Oct 24, 2006 22:00
Where do I begin? Months have passed since my last entry and so much has happened.
Aaron and I have officially stopped playing house and I’m living in Sacramento with Robert and Kari in a nice 3 bedroom house but it has yet to feel like home. I wish I could say our love is stronger than ever but truth be told it’s been a constant struggle. We’ve probably broken up a dozen times. We are both emotional people and we both over analyze everything. We’re stuck in our ways, used to being alone and know we can only really count on ourselves so when the tough times hit, we give up. I pack up my things and throw in the towel. Then reality sets in and I realize I’m truly better with him. It’s like when it’s good, it’s sooooo damn good and when it’s bad I am full of doubt and anger. I find myself wishing I had never returned his call that night he called when I was in NY. I find myself fighting and giving my all and realize when I’m half way, I am standing there alone and he is still far behind me wondering if this is what he wants.

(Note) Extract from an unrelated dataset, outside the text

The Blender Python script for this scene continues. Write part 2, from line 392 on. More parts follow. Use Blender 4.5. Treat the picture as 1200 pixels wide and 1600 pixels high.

He’s a good man, with a good heart. I know he loves me. I know he would never betray me or be disloyal. We both deserve to be happy.
I get so lost in our love. I guess the important part is not losing myself and allowing nature to take its course. I can’t control everything and everyone. Why is this so easy to see and so hard to implement?
My Dad is doing much better but there are days where I run out of optimistic things to tell him. Days where I want to say it’s okay to give up. Then the guilt sets in and I am reminded that I need him. I need him to tell me what to do when things go wrong with my car. I need him to answer my questions about war. I need him to walk me down the aisle and teach my kids about being a true Dallas Cowboys fan because that’s America’s team. I catch myself wondering where I’ll be when I get the call. How will I react? How will I ever be okay again? How do you let go of a parent?
All these transitions…all this turmoil. It’s hard to feel convinced that moving here was the right thing to do. Not a day passes that I don’t think of New York and wish I was walking, immersed in music and chaos. The grass is always greener. So cliché but damn, that’s the truth!
It feels good just to be writing again.